Another UK budget day dawns. This is only the fifth time since 1979 that we’ve had to endure the suspense twice in a single year. For much of the past 30 years, I’ve found myself responding to the mountains of material HM Treasury spills out on the day.

Trying to distil each chancellor’s fiscal intent. Striving to uncover the bits they’d rather remained obscure. Seeking out the wackier measures that will boomerang disastrously, almost before a chancellor’s words have traversed the dispatch box. As this one looms, I find myself questioning whether budgets, as I’ve known them most of my journalistic life, are still fit for purpose.

In 1997 one of the first acts of the incoming Labour government was to transfer responsibility for monetary policy to an independent Bank of England. In 2010 the incoming Conservative-Liberal Democrat coalition created the arm’s-length Office for Budget Responsibility to deliver “independent and authoritative analysis of the UK’s public finances”.

In addition, in Scotland, we are seeing growing devolution of fiscal control over a range of taxes to the government in Edinburgh. Holyrood has set up its own independent Fiscal Commission. It will produce its own twice-yearly forecasts of revenues from fully devolved taxes, including non-savings, non-dividend income tax; onshore GDP; and devolved social security spending.

Quite how this patchwork of third-party unelected power, analysis and assessment and the evolution of a more and more devolved United Kingdom interacts with the role of budget day, where surprises are at a premium and the success or failure of any particular fiscal package is measured by its political impact on the day, not its longer-term economic consequences, escapes me.

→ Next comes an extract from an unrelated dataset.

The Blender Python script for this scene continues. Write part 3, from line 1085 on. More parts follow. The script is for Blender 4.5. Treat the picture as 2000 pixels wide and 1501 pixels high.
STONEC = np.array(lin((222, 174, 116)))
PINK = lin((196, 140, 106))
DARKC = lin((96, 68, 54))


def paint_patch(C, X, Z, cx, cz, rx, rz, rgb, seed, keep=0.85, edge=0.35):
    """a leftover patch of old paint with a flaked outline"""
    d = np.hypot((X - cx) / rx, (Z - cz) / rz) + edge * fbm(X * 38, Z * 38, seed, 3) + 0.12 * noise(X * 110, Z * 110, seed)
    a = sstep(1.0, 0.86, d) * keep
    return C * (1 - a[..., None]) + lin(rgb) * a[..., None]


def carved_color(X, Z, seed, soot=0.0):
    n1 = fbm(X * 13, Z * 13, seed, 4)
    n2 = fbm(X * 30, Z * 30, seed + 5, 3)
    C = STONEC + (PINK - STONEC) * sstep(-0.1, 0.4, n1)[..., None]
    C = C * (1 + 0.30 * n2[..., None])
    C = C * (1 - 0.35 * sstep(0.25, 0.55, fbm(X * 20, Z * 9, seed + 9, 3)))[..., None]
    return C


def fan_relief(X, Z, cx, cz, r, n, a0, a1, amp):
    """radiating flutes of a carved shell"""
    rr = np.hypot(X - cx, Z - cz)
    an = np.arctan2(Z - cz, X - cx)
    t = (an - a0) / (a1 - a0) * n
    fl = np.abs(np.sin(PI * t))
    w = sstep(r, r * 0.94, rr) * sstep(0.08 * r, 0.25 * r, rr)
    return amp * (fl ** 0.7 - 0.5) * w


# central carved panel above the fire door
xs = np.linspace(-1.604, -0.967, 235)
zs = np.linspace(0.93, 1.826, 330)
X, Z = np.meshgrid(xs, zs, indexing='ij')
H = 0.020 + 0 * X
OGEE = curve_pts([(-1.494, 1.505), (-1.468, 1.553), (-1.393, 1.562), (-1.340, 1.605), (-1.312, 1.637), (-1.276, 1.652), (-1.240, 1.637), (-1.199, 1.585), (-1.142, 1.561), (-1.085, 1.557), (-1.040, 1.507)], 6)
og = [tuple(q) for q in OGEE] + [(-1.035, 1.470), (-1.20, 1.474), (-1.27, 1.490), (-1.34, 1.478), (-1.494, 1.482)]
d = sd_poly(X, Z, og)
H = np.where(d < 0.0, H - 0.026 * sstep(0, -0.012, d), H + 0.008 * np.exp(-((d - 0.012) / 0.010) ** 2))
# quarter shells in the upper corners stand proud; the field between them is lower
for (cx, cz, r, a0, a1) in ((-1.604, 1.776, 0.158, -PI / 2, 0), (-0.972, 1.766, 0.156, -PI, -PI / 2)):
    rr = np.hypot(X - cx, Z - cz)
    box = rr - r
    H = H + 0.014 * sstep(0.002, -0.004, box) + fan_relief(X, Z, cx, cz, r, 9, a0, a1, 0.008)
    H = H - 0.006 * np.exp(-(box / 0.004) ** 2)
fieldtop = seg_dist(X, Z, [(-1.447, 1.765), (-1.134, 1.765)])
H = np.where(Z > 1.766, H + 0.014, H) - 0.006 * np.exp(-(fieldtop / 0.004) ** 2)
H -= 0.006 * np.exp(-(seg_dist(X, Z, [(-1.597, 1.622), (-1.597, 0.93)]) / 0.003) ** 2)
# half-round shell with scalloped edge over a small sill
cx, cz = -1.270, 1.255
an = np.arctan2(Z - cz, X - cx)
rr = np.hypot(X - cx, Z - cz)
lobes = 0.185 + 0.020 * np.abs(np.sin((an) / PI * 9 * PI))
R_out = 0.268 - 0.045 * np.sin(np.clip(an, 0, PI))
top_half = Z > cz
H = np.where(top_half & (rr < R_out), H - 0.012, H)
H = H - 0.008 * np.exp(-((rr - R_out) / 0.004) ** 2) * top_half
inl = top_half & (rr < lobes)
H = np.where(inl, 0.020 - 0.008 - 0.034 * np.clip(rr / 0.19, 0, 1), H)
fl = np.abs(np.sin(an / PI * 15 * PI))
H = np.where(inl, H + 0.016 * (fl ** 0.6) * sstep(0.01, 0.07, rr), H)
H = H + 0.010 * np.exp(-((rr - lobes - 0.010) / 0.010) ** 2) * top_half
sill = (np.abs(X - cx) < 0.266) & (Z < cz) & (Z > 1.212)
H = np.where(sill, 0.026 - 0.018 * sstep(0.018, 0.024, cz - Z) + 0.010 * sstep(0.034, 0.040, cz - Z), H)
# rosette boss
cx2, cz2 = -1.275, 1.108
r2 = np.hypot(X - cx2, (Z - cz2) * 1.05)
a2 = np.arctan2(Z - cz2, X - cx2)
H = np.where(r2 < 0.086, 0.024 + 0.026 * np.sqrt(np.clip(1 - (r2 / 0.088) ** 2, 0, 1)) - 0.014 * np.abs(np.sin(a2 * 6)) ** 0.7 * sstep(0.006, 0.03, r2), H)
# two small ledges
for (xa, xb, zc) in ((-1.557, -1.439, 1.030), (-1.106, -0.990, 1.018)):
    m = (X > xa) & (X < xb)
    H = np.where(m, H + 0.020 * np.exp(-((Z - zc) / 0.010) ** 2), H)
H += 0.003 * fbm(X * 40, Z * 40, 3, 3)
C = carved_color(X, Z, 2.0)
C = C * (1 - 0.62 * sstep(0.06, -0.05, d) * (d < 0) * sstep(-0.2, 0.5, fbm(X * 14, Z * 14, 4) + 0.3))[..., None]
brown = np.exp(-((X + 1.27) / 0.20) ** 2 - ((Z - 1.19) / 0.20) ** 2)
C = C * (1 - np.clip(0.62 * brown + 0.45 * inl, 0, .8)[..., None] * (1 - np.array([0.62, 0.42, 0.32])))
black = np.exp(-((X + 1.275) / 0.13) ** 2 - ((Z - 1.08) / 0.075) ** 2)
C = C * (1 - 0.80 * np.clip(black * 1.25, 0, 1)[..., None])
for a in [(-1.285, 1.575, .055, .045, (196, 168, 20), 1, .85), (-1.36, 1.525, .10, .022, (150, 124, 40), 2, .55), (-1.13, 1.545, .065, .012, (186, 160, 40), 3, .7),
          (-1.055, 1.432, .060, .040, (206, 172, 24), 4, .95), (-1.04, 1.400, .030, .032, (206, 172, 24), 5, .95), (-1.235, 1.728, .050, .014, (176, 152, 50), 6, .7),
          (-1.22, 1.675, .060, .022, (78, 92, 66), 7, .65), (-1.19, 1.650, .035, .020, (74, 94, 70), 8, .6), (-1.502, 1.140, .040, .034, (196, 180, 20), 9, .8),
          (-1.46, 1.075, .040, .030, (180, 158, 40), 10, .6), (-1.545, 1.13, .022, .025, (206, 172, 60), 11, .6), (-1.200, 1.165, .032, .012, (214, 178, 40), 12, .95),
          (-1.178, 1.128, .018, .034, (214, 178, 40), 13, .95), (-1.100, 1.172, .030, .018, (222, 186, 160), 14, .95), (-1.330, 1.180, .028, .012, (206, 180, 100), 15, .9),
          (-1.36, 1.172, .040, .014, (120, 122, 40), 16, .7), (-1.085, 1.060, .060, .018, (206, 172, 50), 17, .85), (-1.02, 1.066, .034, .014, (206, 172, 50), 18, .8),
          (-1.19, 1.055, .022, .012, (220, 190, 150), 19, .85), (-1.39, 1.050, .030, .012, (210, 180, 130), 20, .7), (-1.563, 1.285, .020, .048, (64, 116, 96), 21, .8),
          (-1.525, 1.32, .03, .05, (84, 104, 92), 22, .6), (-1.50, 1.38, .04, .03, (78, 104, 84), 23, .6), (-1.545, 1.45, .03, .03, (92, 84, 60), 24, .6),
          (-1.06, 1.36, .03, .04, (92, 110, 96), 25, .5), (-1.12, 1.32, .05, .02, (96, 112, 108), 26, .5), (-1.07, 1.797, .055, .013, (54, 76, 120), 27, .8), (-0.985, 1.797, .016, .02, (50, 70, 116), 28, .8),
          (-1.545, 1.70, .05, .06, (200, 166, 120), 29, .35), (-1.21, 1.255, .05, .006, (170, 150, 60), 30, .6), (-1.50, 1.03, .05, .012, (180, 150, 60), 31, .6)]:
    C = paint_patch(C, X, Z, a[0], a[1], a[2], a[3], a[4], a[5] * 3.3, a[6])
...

As the National Audit Office noted last year of the 2015 spending review, the way that governments go about delivering services suffers from “four pervasive problems”. The audit office identified these as ignoring inconvenient facts; making decisions without understanding the consequences; not learning from previous mistakes; and harbouring conflicting priorities. As fiscal watchdogs go, the UK’s Office for Budget Responsibility enjoys a closer working relationship with the Treasury than some of its overseas counterparts. It has effectively sub-contracted from government the task of preparing its five-year fiscal forecasts. Until now, the watchdog has issued its economic and fiscal outlook document twice a year, after the chancellor’s spring budget and again after the autumn statement.

Since each update incorporates the impact of new measures to be announced in these statements, the process involves sharing of information on the government’s tax and spending measures in the ten weeks before each speech. The watchdog can flag up when it thinks the package might breach the government’s own fiscal rules. But it is not in the business of vetting for evidence of the four pervasive problems in public policymaking that the audit office identified.

Today the watchdog will publish its latest forecasts immediately. Next Monday a minority UK government will launch its industrial strategy. In three weeks’ time, the Scottish government will unveil its next budget and the new Scottish Fiscal Commission will produce its first forecasts.

It’s hard to avoid the conclusion that the cause of greater public transparency on how the public finances are managed will be ill-served by this period of intense fiscal congestion.

This is the day that chancellors make big decisions about tax and spending. But how big? Consider the legacy of budgets past, dating back to the mid-1960s. Throughout that period net taxes and national insurance receipts, as a percentage of GDP, have remained remarkably stable. In only one year (1965-66) was it below 32 per cent. In only four has it breached 37 per cent. And in three of those Margaret Thatcher was in No 10!

Phillip Hammond has opted for a single budget statement each autumn from 2018. Time, too, perhaps, to reassess our whole budget process?